Entries provided →
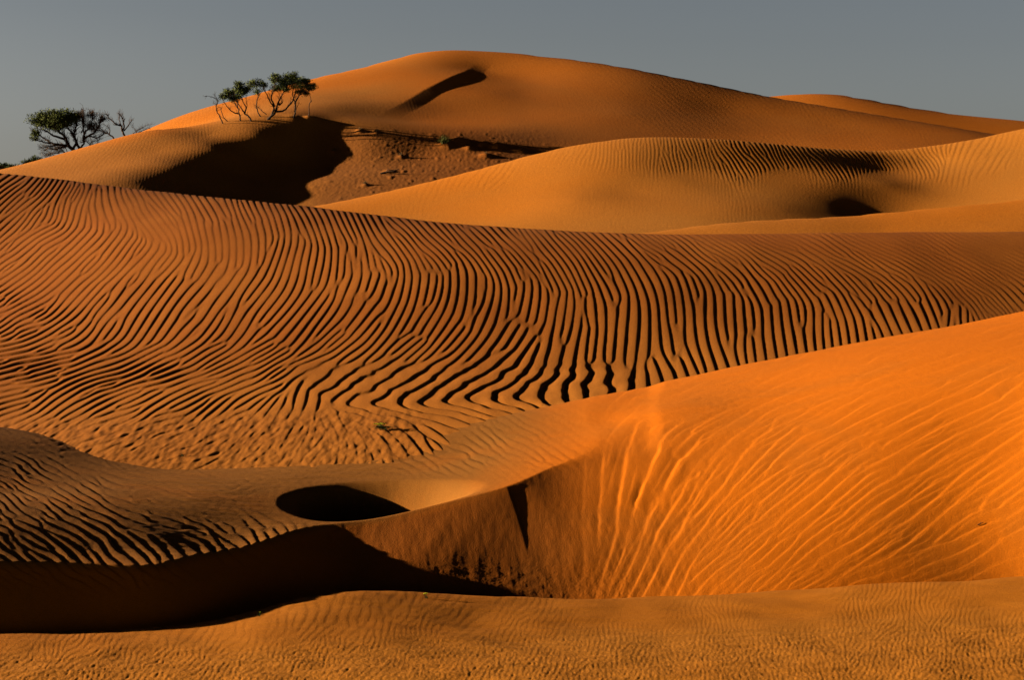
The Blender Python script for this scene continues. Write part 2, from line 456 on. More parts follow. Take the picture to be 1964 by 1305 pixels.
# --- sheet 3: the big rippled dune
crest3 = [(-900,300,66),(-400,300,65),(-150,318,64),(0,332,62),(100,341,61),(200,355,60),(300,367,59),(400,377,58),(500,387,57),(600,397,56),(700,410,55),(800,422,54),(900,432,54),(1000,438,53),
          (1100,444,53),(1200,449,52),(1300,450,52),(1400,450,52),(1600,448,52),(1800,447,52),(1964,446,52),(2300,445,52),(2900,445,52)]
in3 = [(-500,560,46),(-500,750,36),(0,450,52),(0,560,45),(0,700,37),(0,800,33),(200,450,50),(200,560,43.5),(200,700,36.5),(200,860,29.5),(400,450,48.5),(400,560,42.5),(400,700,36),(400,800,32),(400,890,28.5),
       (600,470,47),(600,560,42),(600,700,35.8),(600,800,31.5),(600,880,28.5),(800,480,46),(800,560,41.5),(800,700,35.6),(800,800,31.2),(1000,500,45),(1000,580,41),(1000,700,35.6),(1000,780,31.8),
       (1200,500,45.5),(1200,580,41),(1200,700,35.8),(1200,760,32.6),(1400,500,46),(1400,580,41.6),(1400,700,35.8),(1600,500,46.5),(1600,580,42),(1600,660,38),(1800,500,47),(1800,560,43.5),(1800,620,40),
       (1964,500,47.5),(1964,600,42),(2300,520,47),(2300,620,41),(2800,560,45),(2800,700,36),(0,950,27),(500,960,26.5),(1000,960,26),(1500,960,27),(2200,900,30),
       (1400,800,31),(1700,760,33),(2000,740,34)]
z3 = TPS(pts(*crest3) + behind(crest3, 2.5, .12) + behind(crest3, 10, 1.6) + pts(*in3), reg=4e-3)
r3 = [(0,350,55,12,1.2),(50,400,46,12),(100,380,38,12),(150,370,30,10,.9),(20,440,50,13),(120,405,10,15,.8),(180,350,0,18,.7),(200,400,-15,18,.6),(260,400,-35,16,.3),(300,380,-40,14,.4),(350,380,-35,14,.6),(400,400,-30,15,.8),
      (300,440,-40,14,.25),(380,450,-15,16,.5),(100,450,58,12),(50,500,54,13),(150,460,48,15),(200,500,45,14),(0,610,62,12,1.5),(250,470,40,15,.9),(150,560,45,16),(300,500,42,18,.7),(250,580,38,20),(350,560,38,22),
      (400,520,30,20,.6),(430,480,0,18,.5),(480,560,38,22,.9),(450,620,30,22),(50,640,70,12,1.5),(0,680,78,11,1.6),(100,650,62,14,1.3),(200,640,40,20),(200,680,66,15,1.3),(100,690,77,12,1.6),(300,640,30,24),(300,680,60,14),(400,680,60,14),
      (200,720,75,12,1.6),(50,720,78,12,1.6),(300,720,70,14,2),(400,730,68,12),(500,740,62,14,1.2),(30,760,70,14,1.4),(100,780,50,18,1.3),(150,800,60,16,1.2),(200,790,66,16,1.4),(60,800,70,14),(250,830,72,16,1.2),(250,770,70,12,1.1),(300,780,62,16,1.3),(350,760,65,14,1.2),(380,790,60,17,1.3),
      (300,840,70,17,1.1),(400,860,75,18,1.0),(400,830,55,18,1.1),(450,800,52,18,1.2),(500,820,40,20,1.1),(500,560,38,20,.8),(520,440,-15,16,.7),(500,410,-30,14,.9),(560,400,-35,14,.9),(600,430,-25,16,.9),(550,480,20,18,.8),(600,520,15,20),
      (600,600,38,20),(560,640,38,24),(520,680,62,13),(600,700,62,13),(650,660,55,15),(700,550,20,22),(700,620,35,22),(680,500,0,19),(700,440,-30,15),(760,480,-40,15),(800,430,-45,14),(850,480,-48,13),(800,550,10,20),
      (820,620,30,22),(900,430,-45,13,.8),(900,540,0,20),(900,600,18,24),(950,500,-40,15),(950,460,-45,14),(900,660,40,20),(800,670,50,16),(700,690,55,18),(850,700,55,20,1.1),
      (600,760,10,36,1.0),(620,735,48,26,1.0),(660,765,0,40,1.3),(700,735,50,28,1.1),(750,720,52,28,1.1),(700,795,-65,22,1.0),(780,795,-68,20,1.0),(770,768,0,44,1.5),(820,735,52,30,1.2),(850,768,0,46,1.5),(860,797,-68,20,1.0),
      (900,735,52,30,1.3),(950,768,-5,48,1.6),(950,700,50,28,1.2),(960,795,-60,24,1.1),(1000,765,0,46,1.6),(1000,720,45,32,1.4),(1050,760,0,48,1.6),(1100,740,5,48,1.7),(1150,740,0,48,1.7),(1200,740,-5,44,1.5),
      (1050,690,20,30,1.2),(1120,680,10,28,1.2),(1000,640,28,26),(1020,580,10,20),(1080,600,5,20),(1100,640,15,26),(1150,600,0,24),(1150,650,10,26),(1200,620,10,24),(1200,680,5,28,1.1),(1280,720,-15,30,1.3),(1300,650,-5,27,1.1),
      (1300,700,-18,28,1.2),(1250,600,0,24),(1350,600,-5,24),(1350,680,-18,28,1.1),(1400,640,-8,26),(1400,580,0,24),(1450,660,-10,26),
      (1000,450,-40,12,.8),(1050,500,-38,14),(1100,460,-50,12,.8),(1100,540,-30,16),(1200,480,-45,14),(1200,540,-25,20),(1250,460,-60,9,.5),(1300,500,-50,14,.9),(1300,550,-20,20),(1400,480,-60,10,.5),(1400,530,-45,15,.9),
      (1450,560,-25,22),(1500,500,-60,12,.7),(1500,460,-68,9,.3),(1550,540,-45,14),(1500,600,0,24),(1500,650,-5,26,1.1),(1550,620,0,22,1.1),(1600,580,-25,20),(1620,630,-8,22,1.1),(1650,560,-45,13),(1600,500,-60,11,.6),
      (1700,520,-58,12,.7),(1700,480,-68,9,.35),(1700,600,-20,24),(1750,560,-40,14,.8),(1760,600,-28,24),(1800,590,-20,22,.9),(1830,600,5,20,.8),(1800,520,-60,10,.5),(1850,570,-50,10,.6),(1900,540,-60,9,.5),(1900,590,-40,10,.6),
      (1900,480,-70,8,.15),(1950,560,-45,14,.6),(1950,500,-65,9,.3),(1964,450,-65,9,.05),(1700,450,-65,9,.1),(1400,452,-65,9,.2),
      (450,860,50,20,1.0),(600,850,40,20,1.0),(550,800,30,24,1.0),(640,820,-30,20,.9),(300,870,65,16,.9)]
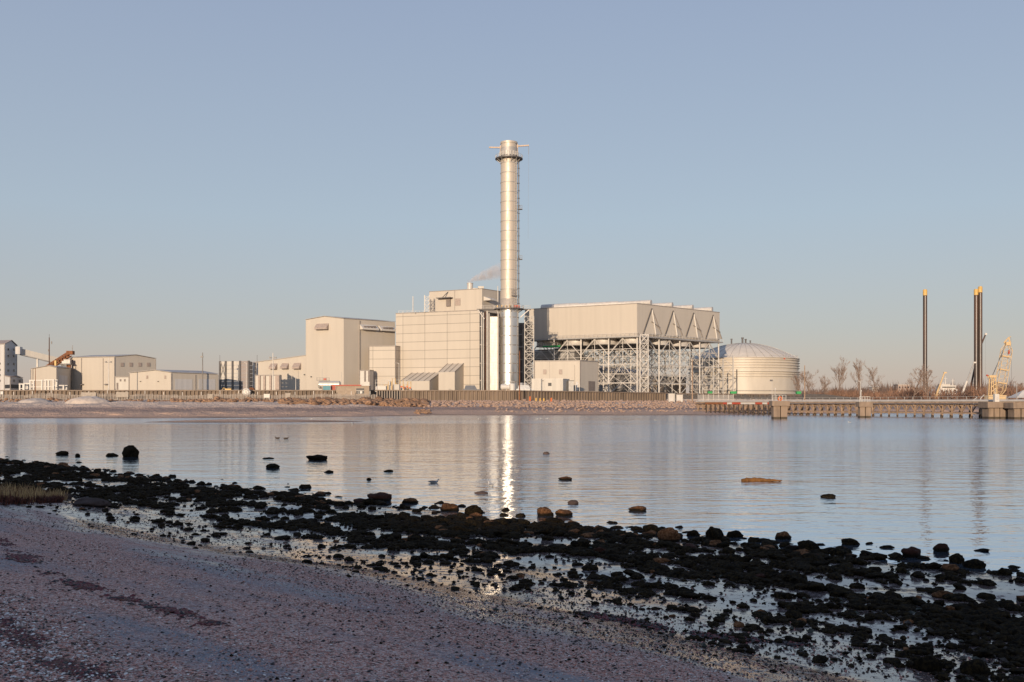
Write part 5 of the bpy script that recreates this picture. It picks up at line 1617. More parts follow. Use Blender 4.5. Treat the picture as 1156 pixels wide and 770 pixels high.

Challenge →
The data should be printed again unchanged; leave its pictures out.

Answer →
The Blender Python script for this scene continues. Write part 2, from line 456 on. More parts follow. Take the picture to be 1964 by 1305 pixels.
# --- sheet 3: the big rippled dune
crest3 = [(-900,300,66),(-400,300,65),(-150,318,64),(0,332,62),(100,341,61),(200,355,60),(300,367,59),(400,377,58),(500,387,57),(600,397,56),(700,410,55),(800,422,54),(900,432,54),(1000,438,53),
          (1100,444,53),(1200,449,52),(1300,450,52),(1400,450,52),(1600,448,52),(1800,447,52),(1964,446,52),(2300,445,52),(2900,445,52)]
in3 = [(-500,560,46),(-500,750,36),(0,450,52),(0,560,45),(0,700,37),(0,800,33),(200,450,50),(200,560,43.5),(200,700,36.5),(200,860,29.5),(400,450,48.5),(400,560,42.5),(400,700,36),(400,800,32),(400,890,28.5),
       (600,470,47),(600,560,42),(600,700,35.8),(600,800,31.5),(600,880,28.5),(800,480,46),(800,560,41.5),(800,700,35.6),(800,800,31.2),(1000,500,45),(1000,580,41),(1000,700,35.6),(1000,780,31.8),
       (1200,500,45.5),(1200,580,41),(1200,700,35.8),(1200,760,32.6),(1400,500,46),(1400,580,41.6),(1400,700,35.8),(1600,500,46.5),(1600,580,42),(1600,660,38),(1800,500,47),(1800,560,43.5),(1800,620,40),
       (1964,500,47.5),(1964,600,42),(2300,520,47),(2300,620,41),(2800,560,45),(2800,700,36),(0,950,27),(500,960,26.5),(1000,960,26),(1500,960,27),(2200,900,30),
       (1400,800,31),(1700,760,33),(2000,740,34)]
z3 = TPS(pts(*crest3) + behind(crest3, 2.5, .12) + behind(crest3, 10, 1.6) + pts(*in3), reg=4e-3)
r3 = [(0,350,55,12,1.2),(50,400,46,12),(100,380,38,12),(150,370,30,10,.9),(20,440,50,13),(120,405,10,15,.8),(180,350,0,18,.7),(200,400,-15,18,.6),(260,400,-35,16,.3),(300,380,-40,14,.4),(350,380,-35,14,.6),(400,400,-30,15,.8),
      (300,440,-40,14,.25),(380,450,-15,16,.5),(100,450,58,12),(50,500,54,13),(150,460,48,15),(200,500,45,14),(0,610,62,12,1.5),(250,470,40,15,.9),(150,560,45,16),(300,500,42,18,.7),(250,580,38,20),(350,560,38,22),
      (400,520,30,20,.6),(430,480,0,18,.5),(480,560,38,22,.9),(450,620,30,22),(50,640,70,12,1.5),(0,680,78,11,1.6),(100,650,62,14,1.3),(200,640,40,20),(200,680,66,15,1.3),(100,690,77,12,1.6),(300,640,30,24),(300,680,60,14),(400,680,60,14),
      (200,720,75,12,1.6),(50,720,78,12,1.6),(300,720,70,14,2),(400,730,68,12),(500,740,62,14,1.2),(30,760,70,14,1.4),(100,780,50,18,1.3),(150,800,60,16,1.2),(200,790,66,16,1.4),(60,800,70,14),(250,830,72,16,1.2),(250,770,70,12,1.1),(300,780,62,16,1.3),(350,760,65,14,1.2),(380,790,60,17,1.3),
      (300,840,70,17,1.1),(400,860,75,18,1.0),(400,830,55,18,1.1),(450,800,52,18,1.2),(500,820,40,20,1.1),(500,560,38,20,.8),(520,440,-15,16,.7),(500,410,-30,14,.9),(560,400,-35,14,.9),(600,430,-25,16,.9),(550,480,20,18,.8),(600,520,15,20),
      (600,600,38,20),(560,640,38,24),(520,680,62,13),(600,700,62,13),(650,660,55,15),(700,550,20,22),(700,620,35,22),(680,500,0,19),(700,440,-30,15),(760,480,-40,15),(800,430,-45,14),(850,480,-48,13),(800,550,10,20),
      (820,620,30,22),(900,430,-45,13,.8),(900,540,0,20),(900,600,18,24),(950,500,-40,15),(950,460,-45,14),(900,660,40,20),(800,670,50,16),(700,690,55,18),(850,700,55,20,1.1),
      (600,760,10,36,1.0),(620,735,48,26,1.0),(660,765,0,40,1.3),(700,735,50,28,1.1),(750,720,52,28,1.1),(700,795,-65,22,1.0),(780,795,-68,20,1.0),(770,768,0,44,1.5),(820,735,52,30,1.2),(850,768,0,46,1.5),(860,797,-68,20,1.0),
      (900,735,52,30,1.3),(950,768,-5,48,1.6),(950,700,50,28,1.2),(960,795,-60,24,1.1),(1000,765,0,46,1.6),(1000,720,45,32,1.4),(1050,760,0,48,1.6),(1100,740,5,48,1.7),(1150,740,0,48,1.7),(1200,740,-5,44,1.5),
      (1050,690,20,30,1.2),(1120,680,10,28,1.2),(1000,640,28,26),(1020,580,10,20),(1080,600,5,20),(1100,640,15,26),(1150,600,0,24),(1150,650,10,26),(1200,620,10,24),(1200,680,5,28,1.1),(1280,720,-15,30,1.3),(1300,650,-5,27,1.1),
      (1300,700,-18,28,1.2),(1250,600,0,24),(1350,600,-5,24),(1350,680,-18,28,1.1),(1400,640,-8,26),(1400,580,0,24),(1450,660,-10,26),
      (1000,450,-40,12,.8),(1050,500,-38,14),(1100,460,-50,12,.8),(1100,540,-30,16),(1200,480,-45,14),(1200,540,-25,20),(1250,460,-60,9,.5),(1300,500,-50,14,.9),(1300,550,-20,20),(1400,480,-60,10,.5),(1400,530,-45,15,.9),
      (1450,560,-25,22),(1500,500,-60,12,.7),(1500,460,-68,9,.3),(1550,540,-45,14),(1500,600,0,24),(1500,650,-5,26,1.1),(1550,620,0,22,1.1),(1600,580,-25,20),(1620,630,-8,22,1.1),(1650,560,-45,13),(1600,500,-60,11,.6),
      (1700,520,-58,12,.7),(1700,480,-68,9,.35),(1700,600,-20,24),(1750,560,-40,14,.8),(1760,600,-28,24),(1800,590,-20,22,.9),(1830,600,5,20,.8),(1800,520,-60,10,.5),(1850,570,-50,10,.6),(1900,540,-60,9,.5),(1900,590,-40,10,.6),
      (1900,480,-70,8,.15),(1950,560,-45,14,.6),(1950,500,-65,9,.3),(1964,450,-65,9,.05),(1700,450,-65,9,.1),(1400,452,-65,9,.2),
      (450,860,50,20,1.0),(600,850,40,20,1.0),(550,800,30,24,1.0),(640,820,-30,20,.9),(300,870,65,16,.9)]
Write part 5 of the bpy script that recreates this picture. It picks up at line 1617. More parts follow. Use Blender 4.5. Treat the picture as 1156 pixels wide and 770 pixels high.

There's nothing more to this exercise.